DES MOINES, Iowa — Iowa Attorney General Brenna Bird has concluded the Des Moines police officers who killed a man during an exchange of gunfire were acting with "legal justification."
Bird's report, which was issued Friday, comes more than a month after officers returned fire at 37-year-old Joshua Green, killing him.
Two police officers initially stopped Green for traffic violations, including wrong-way driving and a defective brake light, on the morning of Monday, Sept. 16, Bird said. Green's fiancée, Shawna Cunningham, was in the passenger seat.
When the officers got out of their car, Green sped away and a short pursuit ensued. Green's car soon "became disabled" due to a broken axel and officers ordered him out of the car, the report summarizes. When Green did not exit the car, Ofc. Cade Moritz told him he would be tased.
Moritz then tased Green, who began pulling the barbs from the taser out of his body, "[indicating] an ineffective connection," Bird said in her report.
Moritz and two other officers, Ofc. Jacob Boekhoff and Ofc. Frankie Contreras, approached Green, who blocked officers using his foot, according to the report.
Green was still in his car when Moritz tased him a second time, but it wasn't until Boekhoff pulled on Green's foot that he fell out of the car.

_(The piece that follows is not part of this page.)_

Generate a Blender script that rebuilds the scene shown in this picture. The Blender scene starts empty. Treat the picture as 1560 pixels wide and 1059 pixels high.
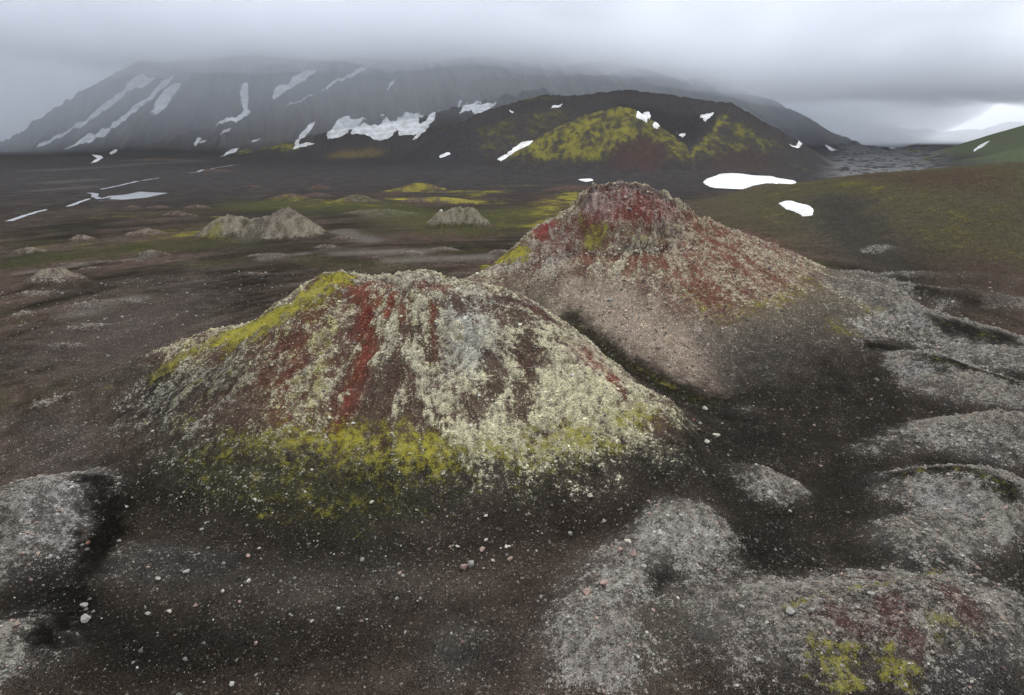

Bird said Green "almost immediately" drew a gun from his waistband and began shooting at officers. Moritz was struck in the head, while Boekhoff was struck in the arm.
Boekhoff, Contreras and Capt. Chad Steffan returned fire, striking Green multiple times and kiling him.
"The officers reasonably believed that Green was a serious and immediate threat to their lives and that deadly force was required to stop the threat," Bird wrote in her report.
Bird's report largely mirrors that of Polk County Attorney Kimberly Graham, who issued her review of the shooting earlier this week.
Cunningham was indicted by a federal grand jury for her connection to the shooting. She is charged with possession of a firearm after admitting to methamphetamine use, along with aiding and abetting the possession and disposal of a firearm to Green, who was a convicted felon.